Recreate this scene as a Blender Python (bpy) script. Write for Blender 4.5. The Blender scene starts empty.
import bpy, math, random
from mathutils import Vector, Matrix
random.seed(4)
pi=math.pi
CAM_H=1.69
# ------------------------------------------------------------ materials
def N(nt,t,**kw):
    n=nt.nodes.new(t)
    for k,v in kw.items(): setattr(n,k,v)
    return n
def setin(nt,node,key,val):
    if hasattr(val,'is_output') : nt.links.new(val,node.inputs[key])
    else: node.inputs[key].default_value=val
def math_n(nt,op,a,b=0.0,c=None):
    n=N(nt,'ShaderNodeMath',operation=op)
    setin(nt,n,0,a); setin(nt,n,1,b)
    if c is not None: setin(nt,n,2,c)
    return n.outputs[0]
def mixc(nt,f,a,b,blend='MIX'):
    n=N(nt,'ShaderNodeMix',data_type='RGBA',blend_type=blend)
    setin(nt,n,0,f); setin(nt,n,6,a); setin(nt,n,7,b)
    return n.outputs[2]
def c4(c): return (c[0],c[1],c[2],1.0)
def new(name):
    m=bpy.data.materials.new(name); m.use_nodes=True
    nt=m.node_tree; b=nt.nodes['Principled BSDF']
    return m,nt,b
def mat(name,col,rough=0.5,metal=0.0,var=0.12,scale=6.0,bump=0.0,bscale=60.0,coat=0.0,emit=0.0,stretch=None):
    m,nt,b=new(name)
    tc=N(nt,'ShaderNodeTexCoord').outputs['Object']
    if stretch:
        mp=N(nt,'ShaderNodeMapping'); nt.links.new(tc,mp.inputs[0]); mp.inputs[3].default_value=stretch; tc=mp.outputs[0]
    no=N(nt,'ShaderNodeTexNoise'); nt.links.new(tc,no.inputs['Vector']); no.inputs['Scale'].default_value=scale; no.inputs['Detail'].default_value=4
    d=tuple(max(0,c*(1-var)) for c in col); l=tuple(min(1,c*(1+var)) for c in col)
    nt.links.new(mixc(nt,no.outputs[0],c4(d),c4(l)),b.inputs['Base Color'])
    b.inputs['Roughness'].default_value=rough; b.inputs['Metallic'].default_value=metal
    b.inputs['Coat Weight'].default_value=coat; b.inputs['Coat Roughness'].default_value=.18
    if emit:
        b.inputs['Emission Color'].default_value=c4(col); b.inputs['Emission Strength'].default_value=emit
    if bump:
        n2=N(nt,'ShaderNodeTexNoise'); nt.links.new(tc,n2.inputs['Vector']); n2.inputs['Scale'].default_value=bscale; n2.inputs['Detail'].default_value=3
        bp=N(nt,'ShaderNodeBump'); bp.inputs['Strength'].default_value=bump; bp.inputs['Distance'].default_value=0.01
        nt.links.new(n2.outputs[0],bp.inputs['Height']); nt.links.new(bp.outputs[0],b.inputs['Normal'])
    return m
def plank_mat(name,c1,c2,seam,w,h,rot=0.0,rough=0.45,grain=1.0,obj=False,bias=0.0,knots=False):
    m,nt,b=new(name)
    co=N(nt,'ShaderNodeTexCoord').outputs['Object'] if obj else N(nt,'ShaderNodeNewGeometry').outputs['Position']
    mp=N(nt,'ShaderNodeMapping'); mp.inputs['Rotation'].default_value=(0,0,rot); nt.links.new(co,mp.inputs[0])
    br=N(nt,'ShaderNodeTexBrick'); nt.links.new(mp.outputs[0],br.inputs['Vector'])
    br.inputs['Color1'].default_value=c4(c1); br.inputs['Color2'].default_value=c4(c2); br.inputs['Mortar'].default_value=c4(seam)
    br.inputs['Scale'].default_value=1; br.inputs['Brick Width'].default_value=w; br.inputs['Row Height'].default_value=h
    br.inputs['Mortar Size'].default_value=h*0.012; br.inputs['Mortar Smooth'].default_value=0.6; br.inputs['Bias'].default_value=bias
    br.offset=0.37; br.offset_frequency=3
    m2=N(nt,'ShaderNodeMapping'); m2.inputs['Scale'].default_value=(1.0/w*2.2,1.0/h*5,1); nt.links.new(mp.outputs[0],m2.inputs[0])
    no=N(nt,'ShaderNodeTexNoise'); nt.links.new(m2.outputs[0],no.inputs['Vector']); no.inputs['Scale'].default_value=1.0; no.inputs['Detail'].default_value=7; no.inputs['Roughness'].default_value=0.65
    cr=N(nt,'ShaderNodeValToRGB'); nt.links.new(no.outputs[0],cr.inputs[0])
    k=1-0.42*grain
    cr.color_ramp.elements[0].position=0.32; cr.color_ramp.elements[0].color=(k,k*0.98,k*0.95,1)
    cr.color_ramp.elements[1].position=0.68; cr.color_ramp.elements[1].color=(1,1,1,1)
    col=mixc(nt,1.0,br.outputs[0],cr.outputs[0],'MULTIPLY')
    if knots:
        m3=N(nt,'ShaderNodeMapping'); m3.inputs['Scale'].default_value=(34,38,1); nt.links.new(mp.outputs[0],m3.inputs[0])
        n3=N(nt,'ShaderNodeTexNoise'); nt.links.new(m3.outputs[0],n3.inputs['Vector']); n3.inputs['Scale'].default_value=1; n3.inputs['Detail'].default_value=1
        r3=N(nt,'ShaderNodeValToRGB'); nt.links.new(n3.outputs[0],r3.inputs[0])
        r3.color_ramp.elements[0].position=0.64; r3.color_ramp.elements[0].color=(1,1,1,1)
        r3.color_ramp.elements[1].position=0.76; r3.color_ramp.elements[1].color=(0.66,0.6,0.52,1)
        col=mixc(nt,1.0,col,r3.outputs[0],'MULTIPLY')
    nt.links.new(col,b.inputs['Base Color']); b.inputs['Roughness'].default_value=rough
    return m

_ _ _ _

■ **Instruction**
Print all of the data exactly as it was given.

■ **Complete response**
Recreate this scene as a Blender Python (bpy) script. Write for Blender 4.5. The Blender scene starts empty.
import bpy, math, random
from mathutils import Vector, Matrix
random.seed(4)
pi=math.pi
CAM_H=1.69
# ------------------------------------------------------------ materials
def N(nt,t,**kw):
    n=nt.nodes.new(t)
    for k,v in kw.items(): setattr(n,k,v)
    return n
def setin(nt,node,key,val):
    if hasattr(val,'is_output') : nt.links.new(val,node.inputs[key])
    else: node.inputs[key].default_value=val
def math_n(nt,op,a,b=0.0,c=None):
    n=N(nt,'ShaderNodeMath',operation=op)
    setin(nt,n,0,a); setin(nt,n,1,b)
    if c is not None: setin(nt,n,2,c)
    return n.outputs[0]
def mixc(nt,f,a,b,blend='MIX'):
    n=N(nt,'ShaderNodeMix',data_type='RGBA',blend_type=blend)
    setin(nt,n,0,f); setin(nt,n,6,a); setin(nt,n,7,b)
    return n.outputs[2]
def c4(c): return (c[0],c[1],c[2],1.0)
def new(name):
    m=bpy.data.materials.new(name); m.use_nodes=True
    nt=m.node_tree; b=nt.nodes['Principled BSDF']
    return m,nt,b
def mat(name,col,rough=0.5,metal=0.0,var=0.12,scale=6.0,bump=0.0,bscale=60.0,coat=0.0,emit=0.0,stretch=None):
    m,nt,b=new(name)
    tc=N(nt,'ShaderNodeTexCoord').outputs['Object']
    if stretch:
        mp=N(nt,'ShaderNodeMapping'); nt.links.new(tc,mp.inputs[0]); mp.inputs[3].default_value=stretch; tc=mp.outputs[0]
    no=N(nt,'ShaderNodeTexNoise'); nt.links.new(tc,no.inputs['Vector']); no.inputs['Scale'].default_value=scale; no.inputs['Detail'].default_value=4
    d=tuple(max(0,c*(1-var)) for c in col); l=tuple(min(1,c*(1+var)) for c in col)
    nt.links.new(mixc(nt,no.outputs[0],c4(d),c4(l)),b.inputs['Base Color'])
    b.inputs['Roughness'].default_value=rough; b.inputs['Metallic'].default_value=metal
    b.inputs['Coat Weight'].default_value=coat; b.inputs['Coat Roughness'].default_value=.18
    if emit:
        b.inputs['Emission Color'].default_value=c4(col); b.inputs['Emission Strength'].default_value=emit
    if bump:
        n2=N(nt,'ShaderNodeTexNoise'); nt.links.new(tc,n2.inputs['Vector']); n2.inputs['Scale'].default_value=bscale; n2.inputs['Detail'].default_value=3
        bp=N(nt,'ShaderNodeBump'); bp.inputs['Strength'].default_value=bump; bp.inputs['Distance'].default_value=0.01
        nt.links.new(n2.outputs[0],bp.inputs['Height']); nt.links.new(bp.outputs[0],b.inputs['Normal'])
    return m
def plank_mat(name,c1,c2,seam,w,h,rot=0.0,rough=0.45,grain=1.0,obj=False,bias=0.0,knots=False):
    m,nt,b=new(name)
    co=N(nt,'ShaderNodeTexCoord').outputs['Object'] if obj else N(nt,'ShaderNodeNewGeometry').outputs['Position']
    mp=N(nt,'ShaderNodeMapping'); mp.inputs['Rotation'].default_value=(0,0,rot); nt.links.new(co,mp.inputs[0])
    br=N(nt,'ShaderNodeTexBrick'); nt.links.new(mp.outputs[0],br.inputs['Vector'])
    br.inputs['Color1'].default_value=c4(c1); br.inputs['Color2'].default_value=c4(c2); br.inputs['Mortar'].default_value=c4(seam)
    br.inputs['Scale'].default_value=1; br.inputs['Brick Width'].default_value=w; br.inputs['Row Height'].default_value=h
    br.inputs['Mortar Size'].default_value=h*0.012; br.inputs['Mortar Smooth'].default_value=0.6; br.inputs['Bias'].default_value=bias
    br.offset=0.37; br.offset_frequency=3
    m2=N(nt,'ShaderNodeMapping'); m2.inputs['Scale'].default_value=(1.0/w*2.2,1.0/h*5,1); nt.links.new(mp.outputs[0],m2.inputs[0])
    no=N(nt,'ShaderNodeTexNoise'); nt.links.new(m2.outputs[0],no.inputs['Vector']); no.inputs['Scale'].default_value=1.0; no.inputs['Detail'].default_value=7; no.inputs['Roughness'].default_value=0.65
    cr=N(nt,'ShaderNodeValToRGB'); nt.links.new(no.outputs[0],cr.inputs[0])
    k=1-0.42*grain
    cr.color_ramp.elements[0].position=0.32; cr.color_ramp.elements[0].color=(k,k*0.98,k*0.95,1)
    cr.color_ramp.elements[1].position=0.68; cr.color_ramp.elements[1].color=(1,1,1,1)
    col=mixc(nt,1.0,br.outputs[0],cr.outputs[0],'MULTIPLY')
    if knots:
        m3=N(nt,'ShaderNodeMapping'); m3.inputs['Scale'].default_value=(34,38,1); nt.links.new(mp.outputs[0],m3.inputs[0])
        n3=N(nt,'ShaderNodeTexNoise'); nt.links.new(m3.outputs[0],n3.inputs['Vector']); n3.inputs['Scale'].default_value=1; n3.inputs['Detail'].default_value=1
        r3=N(nt,'ShaderNodeValToRGB'); nt.links.new(n3.outputs[0],r3.inputs[0])
        r3.color_ramp.elements[0].position=0.64; r3.color_ramp.elements[0].color=(1,1,1,1)
        r3.color_ramp.elements[1].position=0.76; r3.color_ramp.elements[1].color=(0.66,0.6,0.52,1)
        col=mixc(nt,1.0,col,r3.outputs[0],'MULTIPLY')
    nt.links.new(col,b.inputs['Base Color']); b.inputs['Roughness'].default_value=rough
    return m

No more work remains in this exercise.